Required task :: Transcribe the lines below verbatim, skipping the images.

Information shown ::
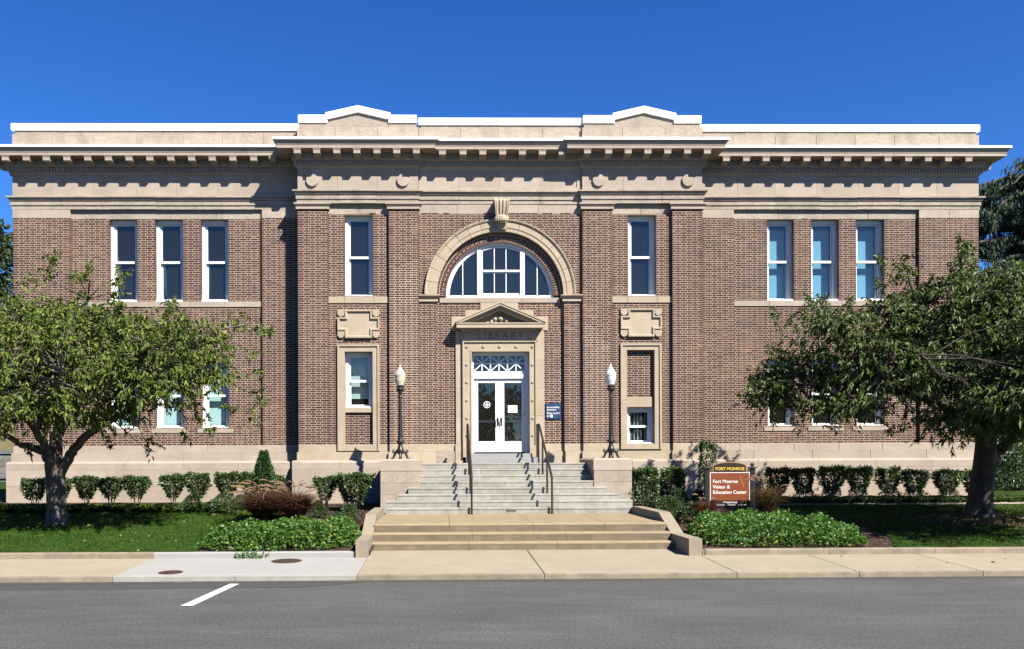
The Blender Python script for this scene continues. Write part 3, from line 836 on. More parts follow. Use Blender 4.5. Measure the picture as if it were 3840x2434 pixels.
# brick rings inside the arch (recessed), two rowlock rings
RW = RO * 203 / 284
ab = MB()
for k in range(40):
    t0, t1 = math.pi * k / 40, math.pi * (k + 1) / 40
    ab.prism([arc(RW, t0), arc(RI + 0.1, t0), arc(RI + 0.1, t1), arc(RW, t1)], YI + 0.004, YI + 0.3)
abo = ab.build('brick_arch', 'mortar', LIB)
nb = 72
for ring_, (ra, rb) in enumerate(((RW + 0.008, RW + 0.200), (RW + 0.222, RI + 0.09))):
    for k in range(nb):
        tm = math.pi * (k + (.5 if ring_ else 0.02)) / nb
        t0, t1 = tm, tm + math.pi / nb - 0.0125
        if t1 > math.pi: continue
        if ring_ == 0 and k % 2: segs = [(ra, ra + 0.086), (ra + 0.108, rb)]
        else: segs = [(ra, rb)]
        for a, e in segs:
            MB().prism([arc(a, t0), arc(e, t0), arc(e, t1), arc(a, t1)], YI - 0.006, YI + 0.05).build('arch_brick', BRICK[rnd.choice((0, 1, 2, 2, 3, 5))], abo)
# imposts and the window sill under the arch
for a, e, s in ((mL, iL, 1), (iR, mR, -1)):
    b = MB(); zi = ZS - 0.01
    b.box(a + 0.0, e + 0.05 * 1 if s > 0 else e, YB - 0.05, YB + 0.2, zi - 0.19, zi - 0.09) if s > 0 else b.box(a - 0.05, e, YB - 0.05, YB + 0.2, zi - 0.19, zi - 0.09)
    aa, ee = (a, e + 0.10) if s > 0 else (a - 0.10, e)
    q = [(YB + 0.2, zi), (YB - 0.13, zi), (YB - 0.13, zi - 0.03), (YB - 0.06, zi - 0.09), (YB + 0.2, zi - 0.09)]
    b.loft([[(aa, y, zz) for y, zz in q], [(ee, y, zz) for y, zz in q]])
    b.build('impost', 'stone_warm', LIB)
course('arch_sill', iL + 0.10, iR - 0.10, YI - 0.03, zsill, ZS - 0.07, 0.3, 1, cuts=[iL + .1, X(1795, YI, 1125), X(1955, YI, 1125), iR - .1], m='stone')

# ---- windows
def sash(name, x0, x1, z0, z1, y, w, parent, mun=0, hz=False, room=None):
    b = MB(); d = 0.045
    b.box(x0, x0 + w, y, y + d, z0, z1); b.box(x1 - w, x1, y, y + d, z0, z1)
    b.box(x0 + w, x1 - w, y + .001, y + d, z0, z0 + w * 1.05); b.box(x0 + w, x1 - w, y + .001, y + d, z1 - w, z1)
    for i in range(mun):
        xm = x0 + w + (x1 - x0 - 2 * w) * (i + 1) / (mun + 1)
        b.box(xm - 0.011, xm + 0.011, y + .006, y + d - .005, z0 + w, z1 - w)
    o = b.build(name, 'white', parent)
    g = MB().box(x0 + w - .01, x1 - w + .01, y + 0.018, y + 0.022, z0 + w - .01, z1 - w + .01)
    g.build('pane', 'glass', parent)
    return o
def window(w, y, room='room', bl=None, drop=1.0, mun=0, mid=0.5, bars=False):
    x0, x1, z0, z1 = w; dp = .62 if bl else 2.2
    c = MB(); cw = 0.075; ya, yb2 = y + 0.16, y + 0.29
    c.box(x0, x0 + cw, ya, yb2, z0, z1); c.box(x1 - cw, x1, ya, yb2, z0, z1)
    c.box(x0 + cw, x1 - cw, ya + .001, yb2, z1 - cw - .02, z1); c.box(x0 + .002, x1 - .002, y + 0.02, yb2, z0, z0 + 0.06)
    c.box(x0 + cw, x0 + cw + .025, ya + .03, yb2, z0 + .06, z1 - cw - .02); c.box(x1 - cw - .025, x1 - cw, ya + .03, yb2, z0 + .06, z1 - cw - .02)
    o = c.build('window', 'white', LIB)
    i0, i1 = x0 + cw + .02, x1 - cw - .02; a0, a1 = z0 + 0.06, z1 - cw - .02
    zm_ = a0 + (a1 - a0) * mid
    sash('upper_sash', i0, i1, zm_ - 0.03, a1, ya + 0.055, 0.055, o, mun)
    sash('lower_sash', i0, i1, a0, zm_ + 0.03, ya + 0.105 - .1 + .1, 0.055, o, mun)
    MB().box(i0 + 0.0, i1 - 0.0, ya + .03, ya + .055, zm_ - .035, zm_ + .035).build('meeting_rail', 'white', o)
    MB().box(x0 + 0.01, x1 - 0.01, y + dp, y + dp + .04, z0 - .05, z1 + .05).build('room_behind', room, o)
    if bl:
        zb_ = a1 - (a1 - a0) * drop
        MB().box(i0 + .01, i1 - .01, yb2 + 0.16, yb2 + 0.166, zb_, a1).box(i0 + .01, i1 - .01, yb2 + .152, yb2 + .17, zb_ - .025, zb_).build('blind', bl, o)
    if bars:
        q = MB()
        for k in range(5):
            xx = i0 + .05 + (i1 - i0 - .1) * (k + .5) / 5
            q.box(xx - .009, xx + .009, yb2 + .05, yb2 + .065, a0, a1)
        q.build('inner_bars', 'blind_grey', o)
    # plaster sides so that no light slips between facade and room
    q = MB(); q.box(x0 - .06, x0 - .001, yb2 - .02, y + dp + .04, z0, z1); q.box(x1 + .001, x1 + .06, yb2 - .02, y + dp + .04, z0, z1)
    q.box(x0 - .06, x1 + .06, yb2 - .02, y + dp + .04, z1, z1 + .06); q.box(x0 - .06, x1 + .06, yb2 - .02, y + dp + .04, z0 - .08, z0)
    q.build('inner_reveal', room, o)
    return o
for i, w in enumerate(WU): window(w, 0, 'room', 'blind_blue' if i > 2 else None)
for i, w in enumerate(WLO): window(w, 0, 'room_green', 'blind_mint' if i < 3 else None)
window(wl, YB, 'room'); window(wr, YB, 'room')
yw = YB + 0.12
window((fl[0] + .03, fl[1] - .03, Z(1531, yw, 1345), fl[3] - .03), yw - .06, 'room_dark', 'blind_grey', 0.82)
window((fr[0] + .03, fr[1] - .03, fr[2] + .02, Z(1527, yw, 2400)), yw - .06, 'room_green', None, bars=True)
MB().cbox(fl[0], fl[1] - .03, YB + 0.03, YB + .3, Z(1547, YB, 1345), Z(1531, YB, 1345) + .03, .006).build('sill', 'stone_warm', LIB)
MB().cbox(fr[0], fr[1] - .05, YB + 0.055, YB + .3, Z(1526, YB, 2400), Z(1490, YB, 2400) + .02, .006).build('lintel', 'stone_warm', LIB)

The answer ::
The Blender Python script for this scene continues. Write part 3, from line 836 on. More parts follow. Use Blender 4.5. Measure the picture as if it were 3840x2434 pixels.
# brick rings inside the arch (recessed), two rowlock rings
RW = RO * 203 / 284
ab = MB()
for k in range(40):
    t0, t1 = math.pi * k / 40, math.pi * (k + 1) / 40
    ab.prism([arc(RW, t0), arc(RI + 0.1, t0), arc(RI + 0.1, t1), arc(RW, t1)], YI + 0.004, YI + 0.3)
abo = ab.build('brick_arch', 'mortar', LIB)
nb = 72
for ring_, (ra, rb) in enumerate(((RW + 0.008, RW + 0.200), (RW + 0.222, RI + 0.09))):
    for k in range(nb):
        tm = math.pi * (k + (.5 if ring_ else 0.02)) / nb
        t0, t1 = tm, tm + math.pi / nb - 0.0125
        if t1 > math.pi: continue
        if ring_ == 0 and k % 2: segs = [(ra, ra + 0.086), (ra + 0.108, rb)]
        else: segs = [(ra, rb)]
        for a, e in segs:
            MB().prism([arc(a, t0), arc(e, t0), arc(e, t1), arc(a, t1)], YI - 0.006, YI + 0.05).build('arch_brick', BRICK[rnd.choice((0, 1, 2, 2, 3, 5))], abo)
# imposts and the window sill under the arch
for a, e, s in ((mL, iL, 1), (iR, mR, -1)):
    b = MB(); zi = ZS - 0.01
    b.box(a + 0.0, e + 0.05 * 1 if s > 0 else e, YB - 0.05, YB + 0.2, zi - 0.19, zi - 0.09) if s > 0 else b.box(a - 0.05, e, YB - 0.05, YB + 0.2, zi - 0.19, zi - 0.09)
    aa, ee = (a, e + 0.10) if s > 0 else (a - 0.10, e)
    q = [(YB + 0.2, zi), (YB - 0.13, zi), (YB - 0.13, zi - 0.03), (YB - 0.06, zi - 0.09), (YB + 0.2, zi - 0.09)]
    b.loft([[(aa, y, zz) for y, zz in q], [(ee, y, zz) for y, zz in q]])
    b.build('impost', 'stone_warm', LIB)
course('arch_sill', iL + 0.10, iR - 0.10, YI - 0.03, zsill, ZS - 0.07, 0.3, 1, cuts=[iL + .1, X(1795, YI, 1125), X(1955, YI, 1125), iR - .1], m='stone')

# ---- windows
def sash(name, x0, x1, z0, z1, y, w, parent, mun=0, hz=False, room=None):
    b = MB(); d = 0.045
    b.box(x0, x0 + w, y, y + d, z0, z1); b.box(x1 - w, x1, y, y + d, z0, z1)
    b.box(x0 + w, x1 - w, y + .001, y + d, z0, z0 + w * 1.05); b.box(x0 + w, x1 - w, y + .001, y + d, z1 - w, z1)
    for i in range(mun):
        xm = x0 + w + (x1 - x0 - 2 * w) * (i + 1) / (mun + 1)
        b.box(xm - 0.011, xm + 0.011, y + .006, y + d - .005, z0 + w, z1 - w)
    o = b.build(name, 'white', parent)
    g = MB().box(x0 + w - .01, x1 - w + .01, y + 0.018, y + 0.022, z0 + w - .01, z1 - w + .01)
    g.build('pane', 'glass', parent)
    return o
def window(w, y, room='room', bl=None, drop=1.0, mun=0, mid=0.5, bars=False):
    x0, x1, z0, z1 = w; dp = .62 if bl else 2.2
    c = MB(); cw = 0.075; ya, yb2 = y + 0.16, y + 0.29
    c.box(x0, x0 + cw, ya, yb2, z0, z1); c.box(x1 - cw, x1, ya, yb2, z0, z1)
    c.box(x0 + cw, x1 - cw, ya + .001, yb2, z1 - cw - .02, z1); c.box(x0 + .002, x1 - .002, y + 0.02, yb2, z0, z0 + 0.06)
    c.box(x0 + cw, x0 + cw + .025, ya + .03, yb2, z0 + .06, z1 - cw - .02); c.box(x1 - cw - .025, x1 - cw, ya + .03, yb2, z0 + .06, z1 - cw - .02)
    o = c.build('window', 'white', LIB)
    i0, i1 = x0 + cw + .02, x1 - cw - .02; a0, a1 = z0 + 0.06, z1 - cw - .02
    zm_ = a0 + (a1 - a0) * mid
    sash('upper_sash', i0, i1, zm_ - 0.03, a1, ya + 0.055, 0.055, o, mun)
    sash('lower_sash', i0, i1, a0, zm_ + 0.03, ya + 0.105 - .1 + .1, 0.055, o, mun)
    MB().box(i0 + 0.0, i1 - 0.0, ya + .03, ya + .055, zm_ - .035, zm_ + .035).build('meeting_rail', 'white', o)
    MB().box(x0 + 0.01, x1 - 0.01, y + dp, y + dp + .04, z0 - .05, z1 + .05).build('room_behind', room, o)
    if bl:
        zb_ = a1 - (a1 - a0) * drop
        MB().box(i0 + .01, i1 - .01, yb2 + 0.16, yb2 + 0.166, zb_, a1).box(i0 + .01, i1 - .01, yb2 + .152, yb2 + .17, zb_ - .025, zb_).build('blind', bl, o)
    if bars:
        q = MB()
        for k in range(5):
            xx = i0 + .05 + (i1 - i0 - .1) * (k + .5) / 5
            q.box(xx - .009, xx + .009, yb2 + .05, yb2 + .065, a0, a1)
        q.build('inner_bars', 'blind_grey', o)
    # plaster sides so that no light slips between facade and room
    q = MB(); q.box(x0 - .06, x0 - .001, yb2 - .02, y + dp + .04, z0, z1); q.box(x1 + .001, x1 + .06, yb2 - .02, y + dp + .04, z0, z1)
    q.box(x0 - .06, x1 + .06, yb2 - .02, y + dp + .04, z1, z1 + .06); q.box(x0 - .06, x1 + .06, yb2 - .02, y + dp + .04, z0 - .08, z0)
    q.build('inner_reveal', room, o)
    return o
for i, w in enumerate(WU): window(w, 0, 'room', 'blind_blue' if i > 2 else None)
for i, w in enumerate(WLO): window(w, 0, 'room_green', 'blind_mint' if i < 3 else None)
window(wl, YB, 'room'); window(wr, YB, 'room')
yw = YB + 0.12
window((fl[0] + .03, fl[1] - .03, Z(1531, yw, 1345), fl[3] - .03), yw - .06, 'room_dark', 'blind_grey', 0.82)
window((fr[0] + .03, fr[1] - .03, fr[2] + .02, Z(1527, yw, 2400)), yw - .06, 'room_green', None, bars=True)
MB().cbox(fl[0], fl[1] - .03, YB + 0.03, YB + .3, Z(1547, YB, 1345), Z(1531, YB, 1345) + .03, .006).build('sill', 'stone_warm', LIB)
MB().cbox(fr[0], fr[1] - .05, YB + 0.055, YB + .3, Z(1526, YB, 2400), Z(1490, YB, 2400) + .02, .006).build('lintel', 'stone_warm', LIB)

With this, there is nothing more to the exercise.